ショーが終わると、今度は全員に人形を配り、即席の講習会が始まる。小さな人形の場合は片手でOK。人差し指を首にいれて、親指と残りの指で人形の両手を操作する。うん、これはわかりやすい。しかし現代布袋戲人形の場合は、基本的に1人で1体を操作するために、左手は人形の左手を操作するだけだが、右手は2キロの人形を支えながら、中指薬指小指の3本で人形の右手を自在に操らなければならない。そして各グループで即席舞台。しどろもどろに操っていると、疲れて手が下がってくるため「アップ!!アップ!!」と注意を受ける。最後は記念撮影をしてもらい、無事終了。いやあ、結構濃い時間を過ごしました。

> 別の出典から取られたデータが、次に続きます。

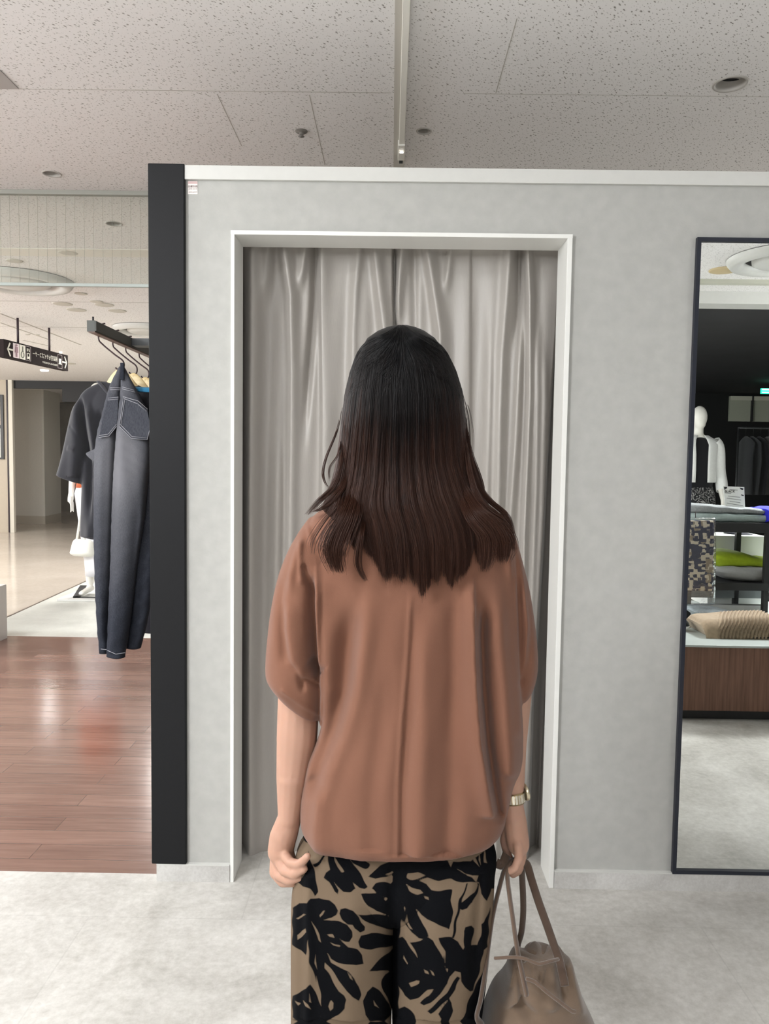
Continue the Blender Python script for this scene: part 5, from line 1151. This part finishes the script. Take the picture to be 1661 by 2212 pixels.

台北捷運(MRT)……台北全域を走る地下・高架鉄(いわゆる新交通システムみたいな)……に乗る。券売機で切符を買うと、プラスチックで出来た小さなコインが。これを自動改札機のコインマークの所にかざすと入場できる仕組みだ。この自動改札機が、表現が難しいがすごく立体的な構造で、日本の自動改札機のように歩きながら通過することが難しくなっている。確実に一時停止しなければ通過できないので、せっかちな日本人には向かないかも。
台北駅は、さすがに東京駅ほどでは無いものの、地下街も広く発達している。地下鉄の駅からホテルまで、少し迷ったが無事到着。2日目、終わり。